NATO Back in the Saddle

French Foreign Minister Alain Juppe, NATO Secretary General Anders Fogh Rasmussen and German Foreign Minister Guido Westerwelle.

From James Joyner, the New Atlanticist:  In truth, however, the political value in a NATO operation is that the alliance’s name is a stand-in for the developed world and operating under its name confers a legitimacy that national flags don’t. This is particularly the case for Britain and France, whose colonial histories bring enormous baggage in the Middle East and North Africa — not to mention the United States, with its own more recent complicated history in the region. With the notable exception of Russia, NATO does not have imperialistic connotations. In its 62 years of operation, the alliance has deployed its might sparingly: humanitarian protection missions in Bosnia, Kosovo, and now Libya; maritime missions against the Somali pirates; and fighting the Taliban in Afghanistan. While not all uncontroversial, these operations all had widespread international approval.
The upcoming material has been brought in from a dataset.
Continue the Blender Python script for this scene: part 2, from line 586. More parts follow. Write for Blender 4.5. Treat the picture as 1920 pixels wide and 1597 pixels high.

This is not insignificant. Domestically, the NATO aegis provides assurances to publics — particularly in Europe — that are weary and skeptical of war. Internationally, it takes much of the edge off the use of hard power, making it clear that humanitarian interest, not a thirst for foreign oil, is the motivation for action. It’s true that, in the case of Libya, the call for action by the Arab League and the imprimatur of the U.N. Security Council provided substantial cover, too. But, as the comedian Dave Chappelle memorably pointed out, the United Nations doesn’t have an army. NATO does — or at least its member states do.

This fact does raise the question, however, of whether the existence of an official NATO alliance adds anything to a collective action by countries such as Britain, France, and the United States — which are, after all, allies anyway and supply NATO’s soldiers and military hardware. As the Iraq war demonstrated, the United States and its allies can fight just fine apart from NATO as a coalition of the willing.

But this sort of ad hoc alliance comes with lower legitimacy — as the Iraq war also demonstrated — and without an institutional framework that has benefited from six decades of development. Though NATO’s bureaucracy is a favorite butt of jokes by even the alliance’s staunchest supporters, its existence provides a massive head start. As a standing alliance, NATO has been the main venue for making sure that different countries’ command structures and systems can work together, creating standard operating procedures, and ensuring a degree of uniformity in weapons and equipment. The commencement of a war is a really awful time to work these issues out, as we saw in the first Gulf War and its numerous friendly-fire incidents.

The most militarily significant members of NATO have been working together now for generations. Alliance members constantly train together and, over the last two decades, fight together.